Does raising by too small double result in 0.0? If not, how to achieve this?

Question

I am dealing with floating point very small in magnitude and would like to round to 0 whenever the floating point cannot be represented by a double because it is too small in magnitude.

This code:

#include <iostream>
#include <cmath>

int main() {
  double x{100.0};
  double y{(-1.0) * 1.7976931348623157e308};
  double z{std::pow(x, y)};
  std::cout << typeid(z).name() << ": " << z << std::endl;
  std::cout << (z == 0) << std::endl;
  return 0;
}

prints

$ ./a.out
d: 0
1

for me (clang version 11.0.0, -std=c++11), as desired.
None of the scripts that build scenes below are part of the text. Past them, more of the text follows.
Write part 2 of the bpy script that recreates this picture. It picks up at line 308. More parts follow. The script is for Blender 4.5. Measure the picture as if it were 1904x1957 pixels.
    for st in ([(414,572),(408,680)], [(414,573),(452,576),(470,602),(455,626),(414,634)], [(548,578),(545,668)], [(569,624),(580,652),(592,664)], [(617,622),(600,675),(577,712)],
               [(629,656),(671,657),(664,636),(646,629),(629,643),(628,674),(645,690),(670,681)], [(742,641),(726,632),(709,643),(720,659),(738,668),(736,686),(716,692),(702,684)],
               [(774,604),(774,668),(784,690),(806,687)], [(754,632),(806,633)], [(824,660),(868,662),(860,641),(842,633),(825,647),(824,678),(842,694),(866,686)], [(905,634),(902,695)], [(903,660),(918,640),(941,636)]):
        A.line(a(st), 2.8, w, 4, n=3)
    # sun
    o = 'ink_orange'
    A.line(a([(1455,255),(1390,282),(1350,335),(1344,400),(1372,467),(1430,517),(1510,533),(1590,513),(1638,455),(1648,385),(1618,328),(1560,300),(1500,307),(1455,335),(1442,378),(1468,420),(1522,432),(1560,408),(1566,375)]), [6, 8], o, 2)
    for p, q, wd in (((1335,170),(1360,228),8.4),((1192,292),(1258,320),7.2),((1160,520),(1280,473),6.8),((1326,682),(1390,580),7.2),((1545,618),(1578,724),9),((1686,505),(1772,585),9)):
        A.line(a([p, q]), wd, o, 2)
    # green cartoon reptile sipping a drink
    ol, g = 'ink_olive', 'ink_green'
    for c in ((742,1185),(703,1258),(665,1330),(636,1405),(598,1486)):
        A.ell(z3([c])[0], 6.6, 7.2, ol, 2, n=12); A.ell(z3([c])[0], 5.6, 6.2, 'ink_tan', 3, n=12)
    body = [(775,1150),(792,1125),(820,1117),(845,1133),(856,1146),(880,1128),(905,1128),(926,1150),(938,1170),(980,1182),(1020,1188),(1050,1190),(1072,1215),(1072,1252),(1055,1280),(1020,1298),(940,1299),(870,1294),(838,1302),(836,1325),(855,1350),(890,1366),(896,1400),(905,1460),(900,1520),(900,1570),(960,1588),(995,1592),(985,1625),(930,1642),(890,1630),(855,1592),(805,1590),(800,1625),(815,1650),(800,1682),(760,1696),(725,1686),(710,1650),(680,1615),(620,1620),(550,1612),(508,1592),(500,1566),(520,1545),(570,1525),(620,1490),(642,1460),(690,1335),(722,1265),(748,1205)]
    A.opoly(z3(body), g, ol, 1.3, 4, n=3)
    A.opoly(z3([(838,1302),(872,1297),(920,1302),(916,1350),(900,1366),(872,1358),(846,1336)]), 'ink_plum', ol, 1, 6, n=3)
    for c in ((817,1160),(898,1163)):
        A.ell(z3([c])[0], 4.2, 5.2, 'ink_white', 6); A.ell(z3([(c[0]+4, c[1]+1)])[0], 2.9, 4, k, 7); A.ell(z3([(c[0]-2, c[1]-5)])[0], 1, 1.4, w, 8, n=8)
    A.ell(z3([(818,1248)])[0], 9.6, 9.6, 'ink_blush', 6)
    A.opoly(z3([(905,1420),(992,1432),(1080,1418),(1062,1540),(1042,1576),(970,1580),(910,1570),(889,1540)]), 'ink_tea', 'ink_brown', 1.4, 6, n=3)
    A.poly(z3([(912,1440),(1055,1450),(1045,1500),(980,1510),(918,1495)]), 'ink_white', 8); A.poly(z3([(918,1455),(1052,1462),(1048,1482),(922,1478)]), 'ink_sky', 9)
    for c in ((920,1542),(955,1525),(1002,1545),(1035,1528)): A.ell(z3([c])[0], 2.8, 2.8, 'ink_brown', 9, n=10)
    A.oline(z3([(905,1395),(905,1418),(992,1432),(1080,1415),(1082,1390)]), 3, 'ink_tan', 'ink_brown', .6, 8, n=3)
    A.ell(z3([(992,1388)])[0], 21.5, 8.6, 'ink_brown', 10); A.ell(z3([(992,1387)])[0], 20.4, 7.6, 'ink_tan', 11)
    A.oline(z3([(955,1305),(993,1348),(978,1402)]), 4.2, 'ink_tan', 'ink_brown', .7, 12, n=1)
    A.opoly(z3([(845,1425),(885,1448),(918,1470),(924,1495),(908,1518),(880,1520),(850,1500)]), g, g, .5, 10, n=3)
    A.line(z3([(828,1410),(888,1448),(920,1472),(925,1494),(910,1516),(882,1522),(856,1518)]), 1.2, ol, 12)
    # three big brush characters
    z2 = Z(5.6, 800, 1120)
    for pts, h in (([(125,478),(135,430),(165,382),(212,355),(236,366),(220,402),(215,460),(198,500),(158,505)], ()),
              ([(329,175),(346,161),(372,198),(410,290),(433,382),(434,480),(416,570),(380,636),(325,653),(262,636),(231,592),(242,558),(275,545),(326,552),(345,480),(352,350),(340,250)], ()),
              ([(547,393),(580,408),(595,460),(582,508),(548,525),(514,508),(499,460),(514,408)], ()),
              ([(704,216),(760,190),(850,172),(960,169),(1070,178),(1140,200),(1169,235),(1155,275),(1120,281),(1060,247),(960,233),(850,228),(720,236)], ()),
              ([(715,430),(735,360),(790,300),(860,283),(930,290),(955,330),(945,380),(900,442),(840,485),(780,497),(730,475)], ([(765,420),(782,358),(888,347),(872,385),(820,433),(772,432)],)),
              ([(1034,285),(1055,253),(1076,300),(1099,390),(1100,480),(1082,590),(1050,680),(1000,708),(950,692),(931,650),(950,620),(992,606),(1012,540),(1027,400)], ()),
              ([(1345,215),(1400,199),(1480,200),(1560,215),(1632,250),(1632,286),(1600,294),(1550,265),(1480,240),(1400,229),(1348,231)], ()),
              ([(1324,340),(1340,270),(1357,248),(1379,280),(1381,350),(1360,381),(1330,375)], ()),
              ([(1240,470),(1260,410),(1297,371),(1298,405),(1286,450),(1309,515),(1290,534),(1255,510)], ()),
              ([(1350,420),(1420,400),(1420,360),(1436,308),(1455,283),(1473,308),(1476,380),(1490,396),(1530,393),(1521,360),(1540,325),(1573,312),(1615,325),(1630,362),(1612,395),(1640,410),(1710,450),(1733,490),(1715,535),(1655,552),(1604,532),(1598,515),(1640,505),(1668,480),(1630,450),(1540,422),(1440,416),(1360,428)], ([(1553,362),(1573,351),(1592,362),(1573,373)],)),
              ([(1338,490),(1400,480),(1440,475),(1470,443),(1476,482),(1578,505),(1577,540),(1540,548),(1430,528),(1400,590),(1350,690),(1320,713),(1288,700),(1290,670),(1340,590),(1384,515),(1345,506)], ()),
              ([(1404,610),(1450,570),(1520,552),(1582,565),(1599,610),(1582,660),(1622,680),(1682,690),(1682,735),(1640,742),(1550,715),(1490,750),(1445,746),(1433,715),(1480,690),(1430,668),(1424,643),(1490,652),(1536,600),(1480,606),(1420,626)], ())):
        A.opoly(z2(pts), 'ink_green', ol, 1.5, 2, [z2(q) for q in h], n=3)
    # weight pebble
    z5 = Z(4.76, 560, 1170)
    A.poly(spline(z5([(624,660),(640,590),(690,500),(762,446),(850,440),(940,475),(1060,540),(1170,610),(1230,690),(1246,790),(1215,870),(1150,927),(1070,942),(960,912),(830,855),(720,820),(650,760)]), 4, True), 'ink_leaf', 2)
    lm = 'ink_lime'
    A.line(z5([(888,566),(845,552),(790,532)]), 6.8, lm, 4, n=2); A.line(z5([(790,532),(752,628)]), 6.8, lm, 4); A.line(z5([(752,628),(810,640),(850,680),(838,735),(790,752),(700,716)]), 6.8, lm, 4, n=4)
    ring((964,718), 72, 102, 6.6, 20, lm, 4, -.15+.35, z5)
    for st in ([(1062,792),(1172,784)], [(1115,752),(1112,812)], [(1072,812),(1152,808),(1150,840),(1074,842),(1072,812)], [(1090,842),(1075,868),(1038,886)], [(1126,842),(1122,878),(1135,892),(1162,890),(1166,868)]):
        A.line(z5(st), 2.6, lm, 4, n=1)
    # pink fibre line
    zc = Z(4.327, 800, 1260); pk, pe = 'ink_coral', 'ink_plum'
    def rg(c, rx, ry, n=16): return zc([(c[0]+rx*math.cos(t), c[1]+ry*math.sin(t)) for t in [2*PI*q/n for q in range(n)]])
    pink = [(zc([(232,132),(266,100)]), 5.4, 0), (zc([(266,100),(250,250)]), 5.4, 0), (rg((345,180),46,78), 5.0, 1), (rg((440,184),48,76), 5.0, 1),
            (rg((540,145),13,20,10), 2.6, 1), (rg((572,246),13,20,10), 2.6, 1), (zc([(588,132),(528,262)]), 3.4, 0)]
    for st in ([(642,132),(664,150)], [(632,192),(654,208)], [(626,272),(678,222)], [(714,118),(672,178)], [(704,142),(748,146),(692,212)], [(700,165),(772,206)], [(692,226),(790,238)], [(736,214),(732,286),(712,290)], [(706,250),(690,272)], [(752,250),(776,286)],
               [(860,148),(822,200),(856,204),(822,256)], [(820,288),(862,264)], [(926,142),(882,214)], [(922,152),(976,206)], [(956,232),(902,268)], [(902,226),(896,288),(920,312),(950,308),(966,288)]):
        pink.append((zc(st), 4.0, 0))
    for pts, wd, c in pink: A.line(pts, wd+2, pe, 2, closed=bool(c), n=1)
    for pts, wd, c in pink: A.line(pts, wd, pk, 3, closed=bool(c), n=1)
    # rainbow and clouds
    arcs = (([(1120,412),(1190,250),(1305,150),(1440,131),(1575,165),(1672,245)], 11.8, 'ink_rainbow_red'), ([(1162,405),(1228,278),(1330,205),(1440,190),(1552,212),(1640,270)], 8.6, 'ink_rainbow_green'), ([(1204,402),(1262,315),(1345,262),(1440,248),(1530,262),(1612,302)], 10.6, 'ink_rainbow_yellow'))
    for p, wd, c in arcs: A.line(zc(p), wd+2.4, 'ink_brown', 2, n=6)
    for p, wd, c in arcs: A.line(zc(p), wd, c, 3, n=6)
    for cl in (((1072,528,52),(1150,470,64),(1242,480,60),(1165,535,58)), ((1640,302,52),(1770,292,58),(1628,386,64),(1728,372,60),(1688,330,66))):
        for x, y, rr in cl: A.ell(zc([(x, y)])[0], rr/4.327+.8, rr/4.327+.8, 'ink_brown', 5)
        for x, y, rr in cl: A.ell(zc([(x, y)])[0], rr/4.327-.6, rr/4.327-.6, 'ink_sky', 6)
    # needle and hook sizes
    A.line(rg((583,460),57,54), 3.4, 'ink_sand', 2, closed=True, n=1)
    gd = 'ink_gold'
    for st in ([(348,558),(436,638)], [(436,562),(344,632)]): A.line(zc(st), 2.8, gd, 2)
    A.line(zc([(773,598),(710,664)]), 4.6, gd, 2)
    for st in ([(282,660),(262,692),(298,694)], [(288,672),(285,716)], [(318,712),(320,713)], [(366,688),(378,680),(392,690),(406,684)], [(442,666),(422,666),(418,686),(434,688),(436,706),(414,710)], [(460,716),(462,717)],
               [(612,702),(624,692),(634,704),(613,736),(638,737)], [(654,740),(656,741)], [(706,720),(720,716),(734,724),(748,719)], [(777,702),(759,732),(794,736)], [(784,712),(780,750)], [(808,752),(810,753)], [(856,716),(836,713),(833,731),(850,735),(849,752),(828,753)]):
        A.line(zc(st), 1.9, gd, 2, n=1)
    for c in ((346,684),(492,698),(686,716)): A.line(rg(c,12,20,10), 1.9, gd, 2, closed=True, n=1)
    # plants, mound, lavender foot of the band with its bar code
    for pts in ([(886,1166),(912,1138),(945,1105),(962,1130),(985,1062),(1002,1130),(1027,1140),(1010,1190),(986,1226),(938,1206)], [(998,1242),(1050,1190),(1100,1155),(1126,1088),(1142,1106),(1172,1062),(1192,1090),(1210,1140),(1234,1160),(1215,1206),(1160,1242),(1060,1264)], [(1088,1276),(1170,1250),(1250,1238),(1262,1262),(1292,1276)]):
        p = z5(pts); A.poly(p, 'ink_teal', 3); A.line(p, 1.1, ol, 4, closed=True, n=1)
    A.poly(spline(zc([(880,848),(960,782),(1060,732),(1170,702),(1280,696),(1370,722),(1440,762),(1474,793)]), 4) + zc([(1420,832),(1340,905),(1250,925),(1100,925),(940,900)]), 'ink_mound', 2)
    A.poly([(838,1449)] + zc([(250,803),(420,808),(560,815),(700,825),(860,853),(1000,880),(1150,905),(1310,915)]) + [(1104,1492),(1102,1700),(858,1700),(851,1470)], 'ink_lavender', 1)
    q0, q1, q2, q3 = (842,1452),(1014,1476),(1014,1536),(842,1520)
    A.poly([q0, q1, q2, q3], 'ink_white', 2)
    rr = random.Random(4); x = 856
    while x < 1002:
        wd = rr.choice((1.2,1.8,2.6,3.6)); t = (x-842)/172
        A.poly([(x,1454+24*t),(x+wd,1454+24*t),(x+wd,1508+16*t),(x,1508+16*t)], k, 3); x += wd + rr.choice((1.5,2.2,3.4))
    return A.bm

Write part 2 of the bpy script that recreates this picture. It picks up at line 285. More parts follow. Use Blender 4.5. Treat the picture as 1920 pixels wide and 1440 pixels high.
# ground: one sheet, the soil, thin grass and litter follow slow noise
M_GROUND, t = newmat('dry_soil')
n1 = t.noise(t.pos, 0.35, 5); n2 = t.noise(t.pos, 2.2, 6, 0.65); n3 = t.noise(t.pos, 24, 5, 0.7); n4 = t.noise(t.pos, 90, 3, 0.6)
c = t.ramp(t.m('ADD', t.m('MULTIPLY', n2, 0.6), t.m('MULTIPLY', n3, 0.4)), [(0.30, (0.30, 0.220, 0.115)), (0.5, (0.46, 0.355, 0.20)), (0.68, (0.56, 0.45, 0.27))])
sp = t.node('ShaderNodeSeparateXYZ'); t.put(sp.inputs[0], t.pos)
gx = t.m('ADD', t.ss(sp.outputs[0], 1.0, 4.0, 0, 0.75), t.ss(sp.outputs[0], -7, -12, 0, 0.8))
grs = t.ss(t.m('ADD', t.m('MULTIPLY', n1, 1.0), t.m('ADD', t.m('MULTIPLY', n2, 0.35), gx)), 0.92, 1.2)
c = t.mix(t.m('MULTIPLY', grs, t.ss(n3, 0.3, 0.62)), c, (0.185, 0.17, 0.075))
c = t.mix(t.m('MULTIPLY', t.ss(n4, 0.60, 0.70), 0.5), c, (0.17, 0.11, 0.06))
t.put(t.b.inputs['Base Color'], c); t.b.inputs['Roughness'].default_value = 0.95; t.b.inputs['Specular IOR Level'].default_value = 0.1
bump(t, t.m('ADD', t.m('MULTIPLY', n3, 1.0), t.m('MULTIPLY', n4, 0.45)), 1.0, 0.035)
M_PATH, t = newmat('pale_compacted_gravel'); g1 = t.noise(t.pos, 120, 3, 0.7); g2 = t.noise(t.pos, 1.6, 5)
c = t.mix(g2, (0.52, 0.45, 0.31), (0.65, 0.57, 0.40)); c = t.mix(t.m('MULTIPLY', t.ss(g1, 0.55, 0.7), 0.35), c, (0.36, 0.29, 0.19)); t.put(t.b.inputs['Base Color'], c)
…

Question: Do expressions that result in a floating point too small in magnitude to be represented by a double always evaluate to 0 when assigned to a double? (including for other C++ compilers?) If not, how can I achieve this behavior, or test for such an expression being too small in magnitude?

Edit: As @Eljay pointed out, I could test if the expression results in a denormalized double.

The solution then would be to test std::fpclassify(z) == FE_SUBNORMAL and if so to set z equal to zero. This solves my problem.

I should point out that in my question I asked for setting z equal to zero when the expression assigned to it is not representable as double due to floating point underflow. A double that classifies as FE_SUBNORMAL is representable by a double, so technically the answer by @eerorika is correct.

Answer 1

Do expressions that result in a floating point too small in magnitude to be represented by a double always evaluate to 0

Not necessarily. The result depends on the rounding mode. For example, if FE_UPWARD is used, then you would get a very small non-zero result - assuming rounding modes are supported by the language implementation.

If not, how can I achieve this behavior

FE_TOWARDZERO rounding mode should behave like that - again, assuming rounding modes are supported.